Есть соблазн назвать этот новый литературный век платиновым. Он был рожден в недрах Железного века. У него были и мощная предыстория в трех литературных веках и ни на что не похожее продолжение в чрезвычайно уникальную эпоху рубежа XX–XXI веков — начиная с горбачевской «гласности», перестройки. Конечно, он был подготовлен хрущевской «оттепелью», брежневским «застоем», когда были ослаблены некоторые идеологические «гайки», но для литературы и тесно связанного с ней литературоведения это был чрезвычайно значимый период, который, уж точно, не повторится никогда. То был последний по времени взлет беспрецедентного интереса, не будет преувеличением сказать, народа к литературе и заодно к литературоведению. Не только художественные произведения, но и труды филологов были востребованы, издавались значительными тиражами. Вполне возможно, что с дистанции времени (не сейчас, а позже) подводное течение другой литературы в эпоху Железного века и сам конец XX — начало XXI века в России назовут платиновым.

Хочется подчеркнуть, что это не однозначное утверждение, а предположение. В любом случае эпоху последнего рубежа веков предстоит как-то именовать. Можно ли назвать имена писателей этой эпохи, которые если не превзошли, то стоят по своим художественным достижениям в одном ряду с творцами Золотого или Серебряного века? Это дискуссионный вопрос. И ответы на него могут быть разные. Кто-то скажет определенно: «Нет». А кто-то такие имена назовет. В первую очередь здесь просто нельзя не вспомнить И. Бродского. Да, с 1972 года поэт жил в Америке, становление и расцвет его творчества пришлись на другой литературный век — Железный. Бродский, правда, был его оппозицией и связан с традициями Золотого и Серебряного веков. Он был мостом между всеми этими эпохами. Но творческая зрелость Бродского, его мировая слава пришлись на конец XX — начало XXI в. Книга «Урания» — одна из вершин его творчества — вышла в 1987 г. В том же 1987 г., когда в СССР уже шла перестройка, Бродский получил Нобелевскую премию. Конечно, это было признание другой литературы, не советской, в изгнании. И все же Нобелевскую премию получил русский поэт, с именем которого связаны перемены в культурной и общественной жизни России. После Нобелевской премии, в 1990-е годы, выйдут три книги стихов Бродского («Примечания папоротника», «Каппадокия», «В окрестностях Атлантиды»), а уже после смерти поэта четвертая и последняя — «Пейзаж с наводнением». В 1980–1990 годы Бродский напишет несколько книг эссеистики — это высочайшего образца проза поэта, которая получила мировое признание. И это новая грань наследия Бродского. Она раскрылась в конце XX века, Платинового.
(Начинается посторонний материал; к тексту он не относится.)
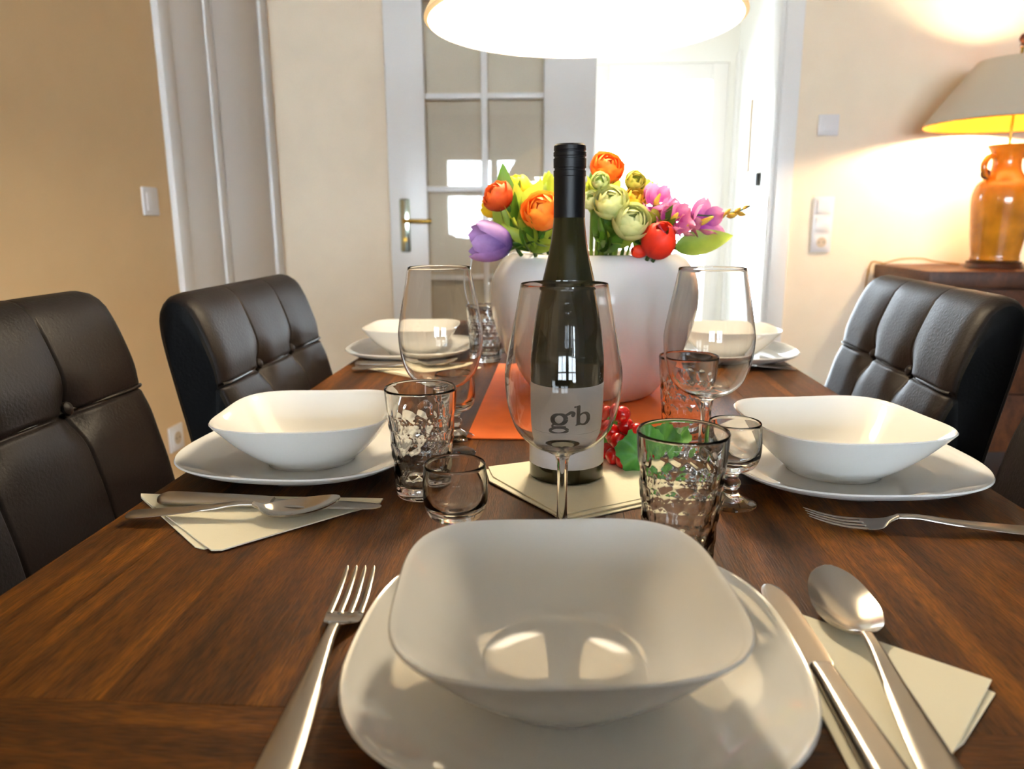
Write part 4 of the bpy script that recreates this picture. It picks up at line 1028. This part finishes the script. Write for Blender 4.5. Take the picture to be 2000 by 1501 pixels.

Как раз триумфальное возвращение в русскую культуру имени Бродского в начале перестройки стало одним из важнейших факторов формирования новой культурной эпохи.

А излет Платинового века совпал с присуждением в декабре 2015 года Нобелевской премии Светлане Алексиевич, живущей, как и Бродский когда-то, в изгнании. Кто-то может возразить: а при чем здесь белорусская писательница и Платиновый век в русской культуре?! Да при том, что написанные на русском языке книги Алексиевич — важнейшая составная часть эволюции русской литературы рубежа XX–XXI веков. Журнальный вариант ее первой книги — «У войны не женское лицо» — вышел в 1984 г., а последняя книга — «Время секонд хэнд» — совсем недавно, в 2013 г. Если 1985–1986 годы считать одной из вех в становлении новой литературной эпохи, а некое завершение ее видеть в текущем времени, то творчество Алексиевич целиком приходится на него.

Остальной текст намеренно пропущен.